Southfield-based Plante & Moran PLLC said Monday that a little-known part of a federal law called the Worker, Homeownership, and Business Assistance Act of 2009 may be overlooked, costing business owners thousands of dollars in taxes they don’t legally need to pay if their companies lost money in 2008 or 2009.

The provision is being overlooked in part because it’s not included in some tax preparation software, the accounting and business advisory firm said.

When the legislation was signed by President Obama on Nov. 6, 2009, a White House press release said the law “creates jobs by cutting taxes for struggling businesses … and provides an expanded tax cut to tens of thousands of struggling businesses, providing them with the immediate cash they need to pursue an expansion or avoid contracting or furloughing their workers.” 

According to Plante & Moran tax partner Mike Monaghan, the IRS code already had provisions to allow small businesses who had a loss in 2008 to use that loss to offset income from the previous five years under the American Recovery and Reinvestment Tax Act of 2009, better known as the federal stimulus. The WHBA not only expanded the five year loss carryback provision to businesses of all sizes, but to 2009 losses as well. 
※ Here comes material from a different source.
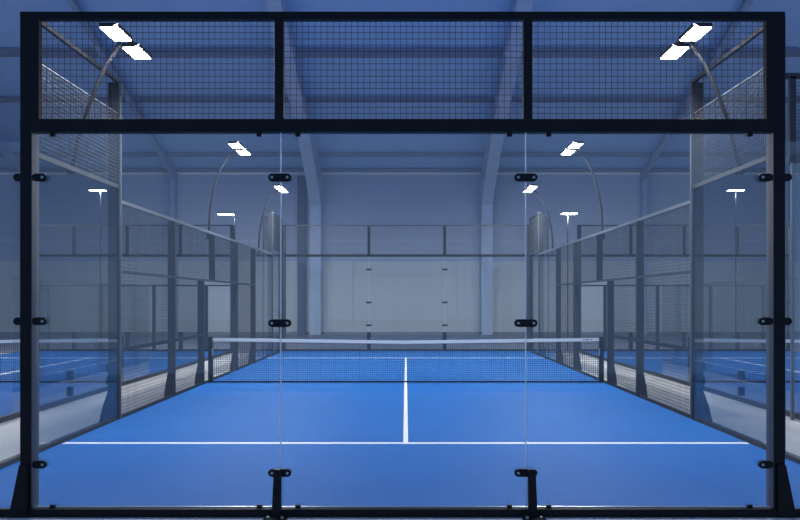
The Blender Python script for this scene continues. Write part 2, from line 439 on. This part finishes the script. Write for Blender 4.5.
# ------------------------------------------------------------------ nets
def net(xc, hw, label, main=False):
    t = thing('padel_net', (xc, YN, 0), label, 'net', 'padel nets')
    n = 24
    def top(x):
        u = abs(x-xc)/hw; return 0.85+0.055*u
    b = MB()
    for i in range(n):
        xa = xc-hw+2*hw*i/n; xb = xc-hw+2*hw*(i+1)/n
        b.prism([(xa, YN-0.012, top(xa)-0.065), (xb, YN-0.012, top(xb)-0.065), (xb, YN-0.012, top(xb)), (xa, YN-0.012, top(xa))], None, (0, 0.024, 0))
    b.build('net_tape', M['tape'], t)
    w = MB(); st = 0.044; k = int(2*hw/st); th = 0.0036
    for i in range(k+1):
        x = xc-hw+2*hw*i/k; w.box(x-th, x+th, YN-th, YN+th, 0.01, top(x)-0.05)
    for j in range(18):
        z = 0.02+j*0.045; w.box(xc-hw, xc+hw, YN-th, YN+th, z-th, z+th)
    w.build('net_mesh', M['net'], t)
    MB().box(xc-hw, xc+hw, YN-0.008, YN+0.008, 0.0, 0.03).build('bottom_cord', M['net'], t)
    for s in (-1, 1):
        x = xc+s*(hw+0.03)
        p = MB().box(x-0.045, x+0.045, YN-0.045, YN+0.045, 0, 0.93).build('net_post', M['black'], t, bevel=0.006)
        if main:
            MB().tube([(x-s*0.05, YN-0.05, 0.55), (x-s*0.05, YN-0.05, 0.70)], 0.012, 8).build('tension_ratchet', M['silver'], p)
    if main:
        for i, (dx, ww) in enumerate(((3.62, .03), (3.67, .02), (3.70, .03), (3.75, .015), (3.78, .025))):
            MB().box(dx, dx+ww, YN-0.0135, YN-0.012, 0.865, 0.885).build('tape_mark', M['black'], t)
net(0.005, 3.955, 'white-taped net across the middle court', True)
net(-9.15, 3.30, 'white-taped net of the neighbouring court on the left')
net(9.15, 3.30, 'white-taped net of the neighbouring court on the right')

# ------------------------------------------------------------------ neighbouring fences (side toward the walkway)
def nfence(sgn, word):
    x = sgn*5.68
    t = thing('neighbour_glass_fence', (x, 16, G), f'frameless glass fence with dark base beam on the far side of the {word} walkway', 'fence', 'neighbouring glass fences')
    rail_y(x, sgn, Y0, 26.4, 0.03, t, h=0.08, m='channel2', w=0.05, name='base_beam')
    for a, b_ in ((11.7, 13.68), (13.72, 15.48), (15.52, 17.9)):
        pane_y(x+sgn*0.025, a, b_, 0.03, 2.0, t, m='glass')
    for y, z in ((13.7, 0.40), (13.7, 0.13), (15.5, 0.38), (15.5, 0.13)):
        MB().box(*S(x-sgn*0.02, x+sgn*0.07), y-0.05, y+0.05, z-0.075, z+0.075).build('glass_clamp', M['black'], t, bevel=0.01)
nfence(-1, 'left'); nfence(1, 'right')
# raised frame of the neighbouring court at the right margin
t = thing('neighbour_end_frame', (6.3, 11.6, G), 'dark raised frame at the right margin beside the front wall post', 'frame')
MB().box(5.53, 5.62, 11.6, 11.66, 3.66, 4.9).build('post', M['frame'], t)
MB().box(5.56, 5.60, 11.61, 11.65, G, 3.66).build('lower_post', M['rail'], t)
MB().box(5.46, 7.6, 11.6, 11.66, 4.87, 4.95).build('top_beam', M['frame'], t)
MB().box(5.52, 7.6, 11.6, 11.66, 3.66, 3.78).build('middle_beam', M['frame'], t)
MB().box(7.5, 7.6, 11.6, 11.66, G, 4.9).build('post', M['frame'], t)
grid_xz(5.62, 7.5, 11.63, 3.78, 4.87, 0.05, 0.004).build('mesh_panel', M['wire'], t)
MB().box(5.62, 7.5, 11.625, 11.637, 0, 3.66).build('glass_pane', M['glass'], t)

# ------------------------------------------------------------------ floodlights
def area(x, y, z, sx, sy, power, col=(1, 0.97, 0.93), rot=(0, 0, 0), spread=180):
    l = bpy.data.lights.new('flood_lamp_light', 'AREA'); l.shape = 'RECTANGLE'; l.size = sx; l.size_y = sy
    l.energy = power; l.color = col; l.spread = R(spread)
    o = bpy.data.objects.new('flood_lamp_light', l); C.objects.link(o); o.location = (x, y, z); o.rotation_euler = rot
    return o
PW = 225
def flood(sgn, y, label, px=4.2, zt=4.9, base=2.98, power=PW, gy=0.0, reach=0.66, curve=((3.6, .02), (4.0, .09), (4.25, .16), (4.5, .26), (4.7, .38), (4.84, .51)), group='floodlights along the middle court'):
    t = thing('floodlight', (sgn*px, y, base), label, 'floodlight', group)
    pts = []
    for (z, dx) in ((base, 0), (max(base, 3.0)+(0.1 if base < 3.2 else 0.06), 0)) + tuple(curve) + ((zt+0.04, reach-0.08),):
        pts.append((sgn*(px-dx), y, z))
    MB().tube(pts, 0.030, 10, 0.022).build('curved_pole', M['pole'], t, smooth=True)
    MB().box(*S(sgn*(px-0.06), sgn*(px+0.04)), y-0.04, y+0.04, base, base+0.12).build('mounting_bracket', M['pole'], t)
    xh = sgn*(px-reach)
    MB().box(xh-0.03, xh+0.03, y-0.45, y+0.45, zt+0.05, zt+0.09).build('cross_arm', M['pole'], t)
    for dy in (-0.38, 0.38):
        h = MB().box(xh-0.115, xh+0.115, y+dy-0.25, y+dy+0.25, zt, zt+0.05).build('lamp_head', M['pole'], t, bevel=0.008)
        MB().box(xh-0.105, xh+0.105, y+dy-0.235, y+dy+0.235, zt-0.012, zt-0.001).build('led_panel', M['lamp'], h, label='glowing white panel')
        o = area(xh, y+dy, zt-0.02, 0.25, 0.54, power, rot=(0, R(sgn*28), 0))
        o.parent = h; o.location = Vector((xh, y+dy, zt-0.02))
    return t
for sgn, w in ((-1, 'left'), (1, 'right')):
    flood(sgn, 10.12, f'nearest {w} twin-head floodlight on a curved pole, seen through the top mesh', reach=0.70, base=3.26, power=PW*0.6, curve=((3.43, .03), (3.68, .09), (3.93, .16), (4.3, .29), (4.65, .45), (4.80, .55)))
    flood(sgn, 17.2, f'middle {w} twin-head floodlight on a curved pole above the {w} mesh fence')
    flood(sgn, 23.45, f'farthest {w} twin-head floodlight on a curved pole, beside the pane joint', px=4.28)
    # floodlights added out of view outside the neighbouring courts, to light the hall
    for y, k in ((10.0, 'near'), (17.0, 'middle'), (23.5, 'far')):
        flood(sgn, y, f'{k} added unseen floodlight on the outer side of the neighbouring court at the {w}', px=13.7, base=G, group='added outer floodlights')

def lamp_post(x, y, z, arm, label):
    t = thing('lamp_post', (x, y, G), label, 'lamp post', 'distant lamp posts')
    MB().tube([(x, y, G), (x, y, z+0.03)], 0.02, 10).build('pole', M['pole'], t)
    MB().box(x-0.10, x+0.10, y-0.10, y+0.10, G, G+0.02).build('base_plate', M['pole'], t)
    for s in (-1, 1):
        xc = x+arm+s*0.14
        h = MB().box(xc-0.12, xc+0.12, y-0.15, y+0.15, z+0.02, z+0.05).build('lamp_head', M['pole'], t)
        MB().box(xc-0.11, xc+0.11, y-0.14, y+0.14, z+0.0, z+0.019).build('led_panel', M['lamp'], h, label='glowing white panel')
        o = area(xc, y, z-0.01, 0.2, 0.3, 95, rot=(R(40), 0, 0), spread=130); o.parent = h; o.location = Vector((xc, y, z-0.03))  # light tilted to brighten the back wall, though the head is flat
lamp_post(-10.45, 27.6, 5.42, -0.1, 'distant twin lamp post seen through the left side glass')
lamp_post(11.3, 27.6, 5.42, 0.0, 'distant twin lamp post seen through the right side glass')
lamp_post(-5.85, 27.6, 4.60, -0.30, 'distant twin lamp post behind the left mesh fence')
lamp_post(5.55, 27.6, 4.62, 0.05, 'distant twin lamp post behind the right mesh fence')

# ------------------------------------------------------------------ world, camera, view
w = bpy.data.worlds.new('hall_air'); scene.world = w; w.use_nodes = True
bg = w.node_tree.nodes['Background']
bg.inputs['Color'].default_value = (0.25, 0.42, 0.76, 1); bg.inputs['Strength'].default_value = 1.28

cam = bpy.data.cameras.new('camera'); co = bpy.data.objects.new('camera', cam); C.objects.link(co)
co.location = (0, 0, H); co.rotation_euler = (R(90), 0, 0)
cam.sensor_width = 36; cam.lens = 36*806/800
cam.shift_x = -5.7/800; cam.shift_y = -(-40)/800
cam.clip_end = 200
scene.camera = co
scene.view_settings.view_transform = 'Standard'
scene.view_settings.exposure = 0.0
As an added bonus, the WHBA also removed the usual limitation applied to Alternative Minimum Tax losses by allowing these losses tooffset 100 percent of AMT income. 
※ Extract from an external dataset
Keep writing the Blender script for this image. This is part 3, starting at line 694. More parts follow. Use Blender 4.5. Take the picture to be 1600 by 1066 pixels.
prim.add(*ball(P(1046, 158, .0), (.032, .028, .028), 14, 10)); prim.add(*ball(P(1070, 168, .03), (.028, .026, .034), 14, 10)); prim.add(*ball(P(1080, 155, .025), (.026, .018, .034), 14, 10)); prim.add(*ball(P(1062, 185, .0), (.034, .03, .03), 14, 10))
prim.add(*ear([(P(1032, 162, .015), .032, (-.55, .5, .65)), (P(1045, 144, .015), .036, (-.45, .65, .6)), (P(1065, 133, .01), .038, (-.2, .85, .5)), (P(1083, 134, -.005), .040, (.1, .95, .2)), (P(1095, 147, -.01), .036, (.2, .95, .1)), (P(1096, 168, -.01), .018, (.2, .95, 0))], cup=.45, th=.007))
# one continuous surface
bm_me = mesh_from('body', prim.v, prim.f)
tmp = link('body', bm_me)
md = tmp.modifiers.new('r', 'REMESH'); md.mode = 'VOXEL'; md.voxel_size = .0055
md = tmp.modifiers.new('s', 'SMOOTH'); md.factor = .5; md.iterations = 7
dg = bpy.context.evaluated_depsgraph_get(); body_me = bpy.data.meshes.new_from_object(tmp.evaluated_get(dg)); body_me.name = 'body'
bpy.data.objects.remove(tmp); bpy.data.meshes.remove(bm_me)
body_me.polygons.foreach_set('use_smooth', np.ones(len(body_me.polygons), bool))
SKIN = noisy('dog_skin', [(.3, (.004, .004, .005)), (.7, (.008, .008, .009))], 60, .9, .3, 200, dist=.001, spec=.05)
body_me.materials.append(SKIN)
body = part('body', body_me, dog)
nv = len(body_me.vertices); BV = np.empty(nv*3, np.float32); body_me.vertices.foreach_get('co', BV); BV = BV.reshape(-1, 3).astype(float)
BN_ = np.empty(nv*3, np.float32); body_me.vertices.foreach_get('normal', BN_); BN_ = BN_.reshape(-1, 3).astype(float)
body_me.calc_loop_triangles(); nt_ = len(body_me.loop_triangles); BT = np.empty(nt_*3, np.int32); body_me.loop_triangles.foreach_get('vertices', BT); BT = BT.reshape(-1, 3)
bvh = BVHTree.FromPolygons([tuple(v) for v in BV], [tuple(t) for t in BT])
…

What many business owners may not realize is the removal of the AMT limitation also applies to future years if they still have some of the net operating loss left over from the ARRA or the WHBA carryback rules, says Monaghan.

“The ‘bonus’ effectively reduces taxes by 2 percent of the current year income when the net operating loss is used,” Monaghan said.
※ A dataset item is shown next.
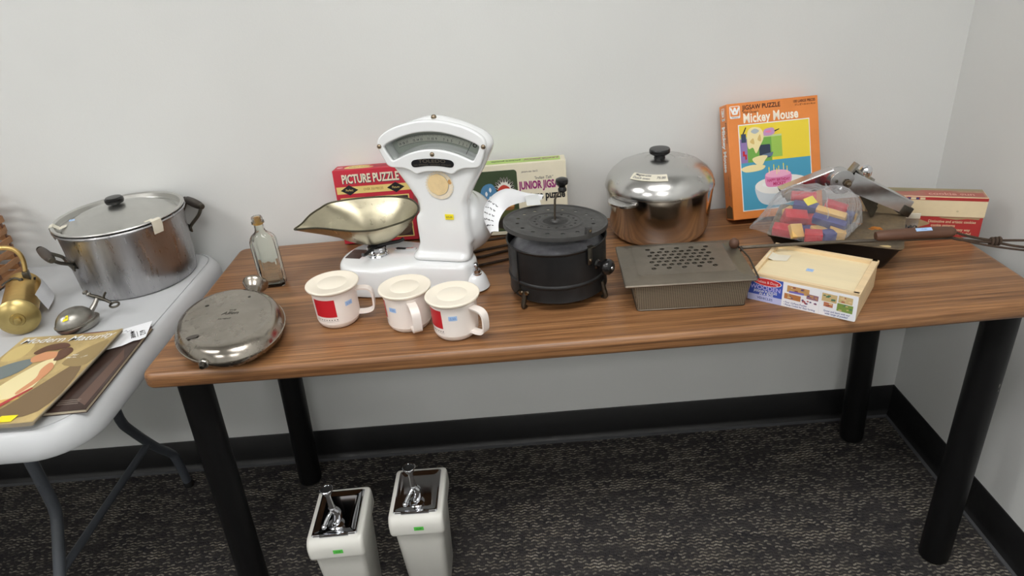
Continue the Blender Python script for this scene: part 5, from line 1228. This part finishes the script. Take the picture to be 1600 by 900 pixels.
bag = thing('plastic_bag', 'clear plastic bag of red, blue and natural wooden blocks', 'bag', (1.350, .240, z0))
foot = [(-.119, .040, .004), (-.108, .016, .004), (-.082, -.014, .002), (-.052, -.034, .0), (-.020, -.054, -.003), (.012, -.057, -.003), (.046, -.052, .001), (.076, -.020, .003), (.108, .010, .004), (.112, .034, .004), (.084, .054, .004), (.030, .080, .004), (-.02, .094, .004), (-.065, .085, .004)]
fl_, _ = catmull([Vector(p) for p in foot], 6, True); nF = len(fl_)
ctr = Vector((.008, .016, 0)); loops_ = []
NR = 18
for k in range(NR+1):
    s = 1-k/NR; ring = []
    for i, p in enumerate(fl_):
        q = ctr+(p-ctr)*s; tl_ = max(0, min(1, (-q.x-.055)/.05))
        zz = (1-s**4.6)**.62
        hgt = (.088-.22*max(0, -q.x-.045) - .05*max(0, q.x-.06))*(1-.55*tl_)
        fr_ = max(0, min(1, (.0-q.y)/.05)); hgt *= 1-.32*fr_
        nz = noise.noise(Vector((q.x*42, q.y*42, 3)))*.0045+noise.noise(Vector((q.x*110, q.y*110, 9)))*.0022
        e = 1 if 0 < k else 0
        ring.append((q.x+nz*.5*e, q.y+nz*.5*e, p.z*s*(1 if s > .9 else .6)+max(.002, hgt*zz)+nz*e*min(1, zz*2)+.003))
    loops_.append(ring)
mb = MB().loops(loops_, M_FILM, cap0=False, cap1=True)
mb.obj('film', bag, 80)
bagb = tag(MB().grid(lambda u, v: (-.019+.024*u-.006*v, -.006+.014*v+.010*u, .0655+.010*v+.002*u), 3, 3, M_YEL).obj('price_sticker', bag), 'yellow price sticker')
# crumpled seam running over the bag
MB().tube([(.044-.004*i+.002*math.sin(i*2), .065-.0125*i, .084-.0004*i*i-.0015*i) for i in range(9)], [.0012+.0005*math.sin(i*1.7) for i in range(9)], M_FILM, 6, smooth=3).obj('seam_fold', bag)
def flap(u, v): return (.048+.045*u, -.052+.040*u+.010*v, .008+.012*u+.010*v+.004*math.sin(9*u+4*v))
MB().grid(flap, 12, 5, M_FILM).obj('loose_flap', bag)

# ------------------------------------------------------------------ chrome press with two arms
pr_ = thing('chrome_press', 'chrome hand press with two folding arms standing on the rusty pan top', 'kitchen tool', (1.45, .313, TOP+.0625))
hx, hz_ = -.022, .0865
mb = MB()
FP = FRONT
for yy in (-.013, .013): mb.plate([circle(.0265, 40, hx, hz_)], M_STEEL, .0028, .0008, T_(0, yy, 0) @ FP)
mb.tube([(hx+.024*math.cos(a), 0, hz_+.024*math.sin(a)) for a in [0.9+.2*i for i in range(12)]], .002, M_STEEL, 6)
v = []; 
for i in range(19):
    a = .7+3.6*i/18
    for yy in (-.013, .013): v.append((hx+.0262*math.cos(a), yy, hz_+.0262*math.sin(a)))
mb.add(v, [(2*i, 2*i+1, 2*i+3, 2*i+2) for i in range(18)], M_STEEL)
mb.obj('pivot_head', pr_)
pb = MB()
pb.lathe([(0, .011), (.004, .0105), (.0055, .008), (.0055, .003), (.0085, .003), (.0085, 0), (0, 0)], M_SCREWH, 6, T_(hx+.010, -.0165, hz_-.002) @ FP)
pb.obj('pivot_bolt', pr_, 20)
MB().lathe([(0, .003), (.0025, .0025), (.0035, 0), (0, 0)], M_DARKP, 14, T_(hx-.013, -.0145, hz_+.004) @ FP).obj('rivet', pr_)
MB().tube([(hx-.002, -.017, hz_-.010), (hx-.006, -.019, hz_-.014)], .003, M_CHROME, 10).obj('lever_pin', pr_)
# right arm: channel
def channel(p0, p1, wd0, wd1, hf, m, name):
    p0 = Vector(p0); p1 = Vector(p1); d = (p1-p0).normalized(); n_ = Vector((-d.z, 0, d.x)); n_ = -n_ if n_.z < 0 else n_
    mb = MB(); v = []
    for t in (0, .5, 1):
        p = p0.lerp(p1, t); wdt = wd0+(wd1-wd0)*t
        for (a, b) in ((-hf, -wdt), (-hf, wdt*.86), (-hf*.86, wdt), (hf*.86, wdt), (hf, wdt*.86), (hf, -wdt), (hf-.0016, -wdt), (hf-.0016, wdt-.0022), (-hf+.0016, wdt-.0022), (-hf+.0016, -wdt)):
            q = p+n_*b; v.append((q.x, p.y+a, q.z))
    K = 10; f = []
    for s in range(2):
        for j in range(K): f.append((s*K+j, s*K+(j+1) % K, (s+1)*K+(j+1) % K, (s+1)*K+j))
    f += [tuple(range(K-1, -1, -1)), tuple(2*K+j for j in range(K))]
    mb.add(v, f, m); return mb
ch = channel((-.006, 0, .088), (.127, -.010, .0185), .0205, .0155, .014, M_STEEL, 'arm')
arm = ch.obj('press_arm', pr_, 30)
MB().box((.121, -.012, .012), (.026, .026, .022), M_DARKP, T_(.121, 0, .012) @ RY(.48) @ T_(-.121, 0, -.012), .002).obj('arm_end_cap', arm)
em = MB()
for i, s_ in enumerate('ABC'): pass
em.box((.074, -.0185, .037), (.026, .0010, .006), M_DARKP, T_(.074, 0, .037) @ RY(.48) @ T_(-.074, 0, -.037), .0003); em.obj('embossed_mark', arm)
ch = channel((-.030, .012, .097), (-.122, .052, .046), .018, .0175, .013, M_STEEL, 'arm'); ch.obj('press_arm', pr_, 30)
for (y_, x0, z0_, x1, z1_) in ((-.011, .018, .060, .054, -.0005), (.011, .030, .052, .068, .006)):
    MB().plate([[(x0-.010, z0_+.012), (x0+.012, z0_+.006), (x1+.010, z1_+.022), (x1+.003, z1_+.001), (x1-.003, z1_), (x1-.010, z1_+.014)]], M_DARKP, .003, .0006, T_(0, y_, 0) @ FP).obj('pointed_leg', pr_)
MB().lathe([(0, .013), (.006, .0115), (.0105, .0075), (.0128, 0), (.0135, -.006), (.009, -.010), (0, -.010)], M_CHROME, 32, T_(.030, -.004, .1045) @ RX(.5)).obj('dome_nut', pr_)
MB().box((.004, 0, .113), (.022, .020, .005), M_DULLP, T_(.004, 0, .113) @ RY(-.95) @ T_(-.004, 0, -.113), .001).box((.018, 0, .100), (.034, .024, .005), M_DULLP, T_(.018, 0, .100) @ RY(.8) @ T_(-.018, 0, -.100), .001).box((.043, 0, .0795), (.008, .022, .016), M_DULLP, T_(.043, 0, .0795) @ RY(.3) @ T_(-.043, 0, -.0795), .001).obj('spring_bracket', pr_)

# ------------------------------------------------------------------ two pump jars on the floor
M_CERAM = mat('cream_white_ceramic', lin(222, 221, 214), .28, vary=.03, vscale=8, bump=.05, bscale=60)
def pump_jar(label, loc, a):
    t = thing('pump_jar', label, 'dispenser', loc, (0, 0, a), 'white pump dispensers under the brown table')
    h = .27; w, d = .126, .168
    lp = lambda e, ef=0: rrect(-w/2+e, -d/2+e+ef, w/2-e, d/2-e, .010, 5)
    MB().loops([lvl(rrect(-.044, -.058, .044, .058, .016, 5), 0), lvl(rrect(-.047, -.061, .047, .061, .016, 5), .004), lvl(rrect(-.056, -.071, .056, .074, .012, 5), h-.050)], M_CERAM).obj('jar_body', t, 50)
    MB().loops([lvl(lp(.004), h-.051), lvl(lp(.0008), h-.048), lvl(lp(0), h-.044), lvl(lp(0), h-.022), lvl(lp(.0003, .002), h-.013), lvl(lp(.0008, .006), h-.006), lvl(lp(.0018, .010), h-.0018), lvl(lp(.0045, .013), h-.0002), lvl(lp(.008, .014), h)], M_CERAM).obj('jar_rim', t, 60)
    px, py = .0500, .060
    def pl(e): return rrect(-px+e, -py-.006+e, px-e, py+.008-e, .005, 4)
    pt = MB().loops([lvl(pl(0), h+.0002), lvl(pl(-.0008), h+.005), lvl(pl(.0006), h+.0075), lvl(pl(.005), h+.0078), lvl(pl(.009), h+.0055), lvl(pl(.018), h+.0055)], M_CHROME)
    pt.box((0, -py-.007, h+.004), (px*1.3, .005, .008), M_CHROME, bevel=.0015)
    pl_ = pt.obj('chrome_plate', t, 40)
    B = T_(.0000, -.034, h+.0055) @ Matrix.Diagonal((.86, .86, .80, 1))
    MB().lathe([(0, .006), (.010, .006), (.016, .004), (.021, .001), (.022, 0), (0, 0)], M_CHROME, 36, B).obj('flange', pl_)
    pm = MB().tube([(0, 0, .004), (.006, .004, .020), (.006, .006, .038), (0, .004, .052), (-.001, .003, .058)], [.011, .012, .012, .009, .0075], M_CHROME, 20, xf=B, smooth=5)
    pm.tube([(-.001, .003, .056), (-.002, .003, .086), (-.003, .003, .112)], [.0085, .0066, .0066], M_CHROME, 20, xf=B)
    pm.lathe([(.0092, .055), (.0102, .0575), (.0092, .060), (.0070, .0605)], M_CHROME, 24, B @ T_(-.001, .003, 0))
    pm.lathe([(.0066, .106), (.0105, .109), (.0100, .112), (.0128, .115), (.0122, .118), (.0165, .1225), (.0172, .126), (.0160, .1275), (.0135, .1265), (.010, .122), (0, .121)], M_CHROME, 32, B @ T_(-.003, .003, 0))
    pump = pm.obj('pump_tube', t, 40)
    MB().lathe([(.0152, .1272), (.0135, .1262), (.0105, .1225), (0, .1215)], M_DARK, 28, B @ T_(-.003, .003, .0003)).obj('cup_lining', pump)
    MB().tube([(-.001, .002, .050), (-.010, -.006, .040), (-.019, -.014, .026), (-.024, -.020, .016)], [.0045, .0052, .0055, .0048], M_CHROME, 14, xf=B, smooth=4).lathe([(math.sin(PI*i/10)*.0072, -math.cos(PI*i/10)*.0072) if 0 < i < 10 else (0, -.0072 if i == 0 else .0072) for i in range(11)], M_CHROME, 20, B @ T_(-.0255, -.0215, .0145)).obj('spout_arm', pump)
    tag(MB().rect(-.011, -.0055, .011, .0055, M_GREEN, T_(.006, -d/2-.0006, h-.028) @ FRONT, 0).text('35.00', .0062, P('sticker_dark_green', 30, 110, 40), .006, h-.0282, T_(0, -d/2-.0010, 0) @ FRONT, .0001, sx=.9).obj('price_sticker', t), 'green price sticker')
    return t
j0 = pump_jar('white ceramic pump jar on the carpet nearer the left table legs', (.2705, .0845, 0), .03)
copy_tree(j0, (.4475, .1335, 0), (0, 0, -.005), 'white ceramic pump jar on the carpet, right-hand one of the pair')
For example, he said, a business with $2 million of income in 2010 that has at least $2 million of net operating losses carrying forward for which the ARRA or WHBA election was made will receive a $40,000 tax benefit.

Monaghan says taking advantage of this rule is automatic if a taxpayer meets the requirements, but it is easy to miss not only because it has not been publicized as much as other tax incentives but because certain tax software have not been programmed to  properly consider the rule.